How, judging from the crunch of footfalls, the trail must snake to the left up there, or turn from the gravel road. How there’s a subtle difference in the cadence of a forceful breeze and a river crossing. How a scrape, or a thud, or a splash warns of obstacles ahead. How the panting of your neighbors might mean it’s time for a break. How a blackberry bush sounds when its spiny stems snap to packs and pant legs like velcro.

And then you think: How many people know the sound of a blackberry bush?

Just a few moments from Pretty Place, I noticed that the sky had been shifting into daylight. It wouldn’t be long now until sunrise. It had gotten just bright enough for me to tell the twins Chris and Connor apart (knowing each of them for four summers helps — another reason why three-week is the best), but not bright enough to keep me from tangling myself in a rather large pile of branches (Dementor? Werewolf?). To the east stars were fading, and we could see Greenville through the trees, glittering on in the distant blue twilight. We walked a little faster.

At long last we reached the chapel at Pretty Place and filed into cold stone pews. (Night hiker pro-tip: sweat is also cold. This is when you add those layers and bundle up.) To the hum of a Native American style flute, we gazed into the hazy blue yonder and waited.

At 6:27 am, our planet spun to just the perfect degree, and the night finally scattered into memory.

Flooded in visible light once again, and again comforted by a flux of infrared warmth, I was reminded of a set of lines from the poet Mary Oliver. In her poem “Night Flight”, she writes about a descent from a long airplane ride and the sensation of breaking a deep trance born from darkness and elevation. The trance imparts a startling awareness of the great scale and connections of our world, which falls away as the plane lowers into the human realm.
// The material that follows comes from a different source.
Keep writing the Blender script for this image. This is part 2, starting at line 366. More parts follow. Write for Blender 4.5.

“But now already the loved ones gather
Under the dome of welcome, as we glide
Over the final jutting mountainside,
Across the suburbs tangled in their lights,

And settled softly on the earth once more
Rise in the fierce assumption of our lives—
Discarding smoothly, as we disembark,
All thoughts that held us wiser for a moment
Up there alone, in the impartial dark.”

When the sun rose on Pretty Place this morning, and as we sat in damp silence at the slow-motion turn of the day, there was a similar sense of relief and comfort as a safe landing. And for good reason. This pilgrimage can be difficult and fearsome. It’s much easier on the way back: to find your way in the sunshine, walking downhill to bed and to breakfast, where we’ll arrive happy and mostly unchanged — with one invaluable exception.

Our three-weekers earn the experience of a “Night Flight,” of a momentary and deeply transformative journey. Beyond the great friendships of camp, or the toil of primitive creations, or the closer knowledge of the natural world, campers in our three-week session learn how to seek the joy of being alive.
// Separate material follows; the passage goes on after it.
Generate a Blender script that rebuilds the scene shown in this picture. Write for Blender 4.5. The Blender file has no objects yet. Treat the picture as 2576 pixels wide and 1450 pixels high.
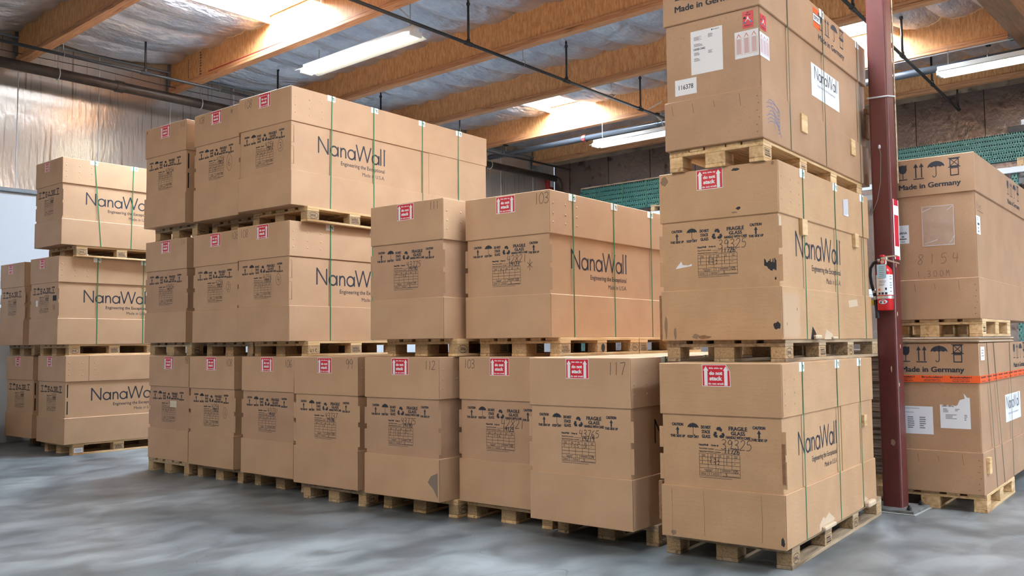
import bpy, bmesh, math, random
from mathutils import Vector, Matrix
random.seed(7)
PI = math.pi
C = bpy.context.scene.collection
SC = bpy.context.scene

# ------------------------------------------------------------------ camera
CAM_H = 1.3955
YAW, PITCH, ROLL, FPX = 0.7218, 0.06173, -0.01041, 2229.35
cam_d = bpy.data.cameras.new('camera'); cam = bpy.data.objects.new('camera', cam_d); C.objects.link(cam)
cam_d.sensor_width = 36.0; cam_d.lens = 36.0*FPX/2576.0; cam_d.clip_end = 200
_right = Vector((math.cos(YAW), math.sin(YAW), 0))
_fl = Vector((-math.sin(YAW), math.cos(YAW), 0))
_fwd = _fl*math.cos(PITCH) + Vector((0, 0, math.sin(PITCH)))
_up = -_fl*math.sin(PITCH) + Vector((0, 0, math.cos(PITCH)))
cr, sr = math.cos(ROLL), math.sin(ROLL)
_r2 = _right*cr + _up*sr; _u2 = _up*cr - _right*sr
M = Matrix((( _r2.x, _u2.x, -_fwd.x, 0), (_r2.y, _u2.y, -_fwd.y, 0), (_r2.z, _u2.z, -_fwd.z, CAM_H), (0, 0, 0, 1)))
cam.matrix_world = M
SC.camera = cam

# ------------------------------------------------------------------ world, light, exposure
SC.view_settings.view_transform = 'Standard'; SC.view_settings.look = 'None'
SC.view_settings.gamma = 1.0; SC.view_settings.use_curve_mapping = False
SC.view_settings.exposure = 0.0
SC.cycles.use_denoising = True
SC.cycles.max_bounces = 8; SC.cycles.diffuse_bounces = 5; SC.cycles.glossy_bounces = 4
SC.cycles.sample_clamp_indirect = 6.0
world = bpy.data.worlds.new('sky'); SC.world = world; world.use_nodes = True
_bg = world.node_tree.nodes['Background']
_bg.inputs[0].default_value = (0.75, 0.87, 1.0, 1); _bg.inputs[1].default_value = 1.0
SKY_E = 80.0          # emission of the skylight diffusers
LAMP_E = 225.0         # emission of the added out-of-view tubes, a fraction for the visible ones
DOOR_E = 14.0         # daylight in the open dock doors

# ------------------------------------------------------------------ materials
MATS = {}
def nodes(name):
    m = bpy.data.materials.new(name); m.use_nodes = True
    nt = m.node_tree; b = nt.nodes['Principled BSDF']
    MATS[name] = m
    return m, nt, b
def N(nt, t, **kw):
    n = nt.nodes.new(t)
    for k, v in kw.items(): setattr(n, k, v)
    return n
def lin(r, g, b):
    f = lambda c: (c/255/12.92) if c/255 <= .04045 else ((c/255+.055)/1.055)**2.4
    return (f(r), f(g), f(b), 1)
def plain(name, rgb, rough=.6, metal=0.0, spec=.5):
    m, nt, b = nodes(name)
    b.inputs['Base Color'].default_value = lin(*rgb); b.inputs['Roughness'].default_value = rough
    b.inputs['Metallic'].default_value = metal; b.inputs['Specular IOR Level'].default_value = spec
    return m
def noisy(name, c1, c2, scale=(4, 4, 4), detail=4, rough=.7, metal=0.0, bump=0.0, bscale=None, lo=.35, hi=.65, c3=None, s3=(30, 30, 30), var=0.0, rough2=None, spec=.5):
    m, nt, b = nodes(name); L = nt.links
    tc = N(nt, 'ShaderNodeTexCoord'); mp = N(nt, 'ShaderNodeMapping'); mp.inputs['Scale'].default_value = scale
    L.new(tc.outputs['Object'], mp.inputs[0])
    nz = N(nt, 'ShaderNodeTexNoise'); nz.inputs['Scale'].default_value = 1; nz.inputs['Detail'].default_value = detail
    L.new(mp.outputs[0], nz.inputs['Vector'])
    rp = N(nt, 'ShaderNodeValToRGB'); rp.color_ramp.elements[0].position = lo; rp.color_ramp.elements[1].position = hi
    rp.color_ramp.elements[0].color = lin(*c1); rp.color_ramp.elements[1].color = lin(*c2)
    L.new(nz.outputs['Fac'], rp.inputs[0]); col = rp.outputs[0]
    if c3:
        mp3 = N(nt, 'ShaderNodeMapping'); mp3.inputs['Scale'].default_value = s3; L.new(tc.outputs['Object'], mp3.inputs[0])
        n3 = N(nt, 'ShaderNodeTexNoise'); n3.inputs['Scale'].default_value = 1; n3.inputs['Detail'].default_value = 3; L.new(mp3.outputs[0], n3.inputs['Vector'])
        r3 = N(nt, 'ShaderNodeValToRGB'); r3.color_ramp.elements[0].position = .58; r3.color_ramp.elements[1].position = .72
        r3.color_ramp.elements[0].color = (0, 0, 0, 1); r3.color_ramp.elements[1].color = (1, 1, 1, 1)
        L.new(n3.outputs['Fac'], r3.inputs[0])
        mx = N(nt, 'ShaderNodeMixRGB'); L.new(r3.outputs[0], mx.inputs[0]); L.new(col, mx.inputs[1]); mx.inputs[2].default_value = lin(*c3)
        col = mx.outputs[0]
    if var:
        oi = N(nt, 'ShaderNodeObjectInfo'); mr = N(nt, 'ShaderNodeMapRange'); mr.inputs[3].default_value = 1-var; mr.inputs[4].default_value = 1+var
        L.new(oi.outputs['Random'], mr.inputs[0])
        hs = N(nt, 'ShaderNodeHueSaturation'); L.new(mr.outputs[0], hs.inputs['Value']); L.new(col, hs.inputs['Color']); col = hs.outputs[0]
    L.new(col, b.inputs['Base Color'])
    b.inputs['Roughness'].default_value = rough; b.inputs['Metallic'].default_value = metal; b.inputs['Specular IOR Level'].default_value = spec
    if rough2 is not None:
        mr2 = N(nt, 'ShaderNodeMapRange'); mr2.inputs[3].default_value = rough; mr2.inputs[4].default_value = rough2
        L.new(nz.outputs['Fac'], mr2.inputs[0]); L.new(mr2.outputs[0], b.inputs['Roughness'])
    if bump:
        mpb = N(nt, 'ShaderNodeMapping'); mpb.inputs['Scale'].default_value = bscale or scale; L.new(tc.outputs['Object'], mpb.inputs[0])
        nb = N(nt, 'ShaderNodeTexNoise'); nb.inputs['Scale'].default_value = 1; nb.inputs['Detail'].default_value = 5; L.new(mpb.outputs[0], nb.inputs['Vector'])
        bp = N(nt, 'ShaderNodeBump'); bp.inputs['Strength'].default_value = bump; bp.inputs['Distance'].default_value = .06 if name == 'foil' else .02
        L.new(nb.outputs['Fac'], bp.inputs['Height']); L.new(bp.outputs[0], b.inputs['Normal'])
    return m
def emit(name, rgb, e):
    m, nt, b = nodes(name)
    b.inputs['Base Color'].default_value = (.8, .8, .8, 1)
    b.inputs['Emission Color'].default_value = (*rgb, 1); b.inputs['Emission Strength'].default_value = e
    return m
noisy('kraft', (184, 148, 116), (193, 157, 124), (3, 3, 3), 5, .5, 0, .05, (5, 5, 160), var=.035, c3=(179, 143, 111), s3=(150, 150, 220), spec=.5)
noisy('kraft_worn', (182, 145, 109), (192, 154, 117), (4, 4, 4), 6, .55, 0, .08, (9, 9, 60), var=.02, c3=(178, 140, 105), s3=(60, 60, 90), spec=.45)
noisy('kraft_dark', (164, 128, 98), (175, 138, 107), (3, 3, 3), 5, .5, 0, .06, (90, 90, 4), var=.02, c3=(159, 122, 92), s3=(110, 110, 80), spec=.5)
noisy('kraft_edge', (120, 88, 62), (140, 105, 75), (40, 40, 40), 3, .9)
noisy('sheet_edge', (86, 74, 66), (136, 120, 106), (2, 2, 60), 3, .9, var=.3)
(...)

Whether they return to base camp again next summer, adventure with our Blue Ridge, Outer Banks, Trail Blazers, or Western Expeditions, or move to another stage of life, our three-weekers have learned the value of seeking that impartial dark, that new kind of challenge through which they can chase grander perspectives and wiser thoughts.

And some have heard the sound of a blackberry bush.